I have an old photo album of my grandmothers that spans about 20 years from the 1930’s to 1950’s.  It starts with a period of teenage photos and ends when my own mother was about 10 years old.  The album acts as a great timepiece of popular fashion and car culture.  It also spans about 20 years in consumer photography.  Every few years a new camera was purchased with a new type of film and a new style of printing.  Ironically these old black and white photos have held up remarkably well.  Their condition is great.  The color snapshots and polaroids of my own childhood have faded and discolored.

I used to experiment with 35mm black and white photography but never even came close to learning what I was doing.   I never took that class and developed my own film.   This morning I found these ten year old photos from my first trip to Death Valley and mixed them in with one my grandmother took in 1937 (so the date says).  Now I have to sort through the hundreds of digital images taken last week in the desert.

February 25, 2011 – Bottle House

I can’t be within 100 miles of Rhyolite without making a visit to one of my favorite ghost towns.  One of the highlights is Tom Kelly’s Bottle House.  Built in 1906 with mortar and bottles, mostly beer bottles, instead of bricks.  I am pleased that some effort is really being put in to preserving the structure.   It really encompasses so many things I love in my own art – repurposing and recycling and loosely structured grid-like patterns with circles.  And it sparkles out there in the desert.
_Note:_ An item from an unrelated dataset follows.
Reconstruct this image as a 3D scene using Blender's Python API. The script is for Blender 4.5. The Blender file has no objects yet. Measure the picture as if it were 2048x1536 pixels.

 Sadly, the old caretaker passed away about a year ago.  He was right out of central casting as the gold miner with the big bushy beard.  You’d barely be out of your car and he’d appear out of nowhere and begin to tell you the history of the house, etc. 

This piece is more or less a study for some upcoming bottle house paintings.


February 23, 2011 - Mosaic Canyon

Mosaic Canyon is a calming place.   The crowd was particular small today.  Mosaic Canyon is rarely what one would call “crowded.”  The canyon has been washed and scoured by millennia of flash floods.  There are places where veins of marble along the canyon wall have been polished into smooth waves.  As one hikes, you make a few turns up into the canyon and it becomes quiet and still.  Today was a cool winter day and the rock walls were cold in the shadows until you reached a higher point where the sun was still warming the canyon late in the afternoon. 

Over the years I have found some unique spots in the desert.   The energy is different and special in these magical places.  Mosaic Canyon is one of those places.   Don’t ask me to explain why, it’s just one of those things you know.

February 22, 2011 - Below Sea Level

Today’s experiment - Can I make art below sea level?   Yes I did.  At 282 feet below sea level, salt encrusted, at Badwater in Death Valley.  On the road and it’s time to enjoy the desert.  I can write when I get home in San Francisco.

January 8, 2011 – Tactile Art

When we go look at art and galleries we sometimes have to control our impulses to touch the work.  It’s not always easy, and we’ve all probably seen someone break the rules and touch the art.  While I wouldn’t want people just pawing my work either, I do sympathize.  I like finishing my map pieces with a thick coat of acrylic varnish, which gives them a good deal of protection. I also like to make some pieces that are just meant to be touched.  One medium I haven’t used in a while is sandpaper.  Not sandpaper as a tool, which I use at times, but sandpaper as part of the work.

This cold, gloomy winter weather is making me think about a winter trip to Death Valley.  I usually go every year.  The rocks, the layers, the canyons all inspire my work.  I am ready for the big ride and a few days of taking photos to paint from.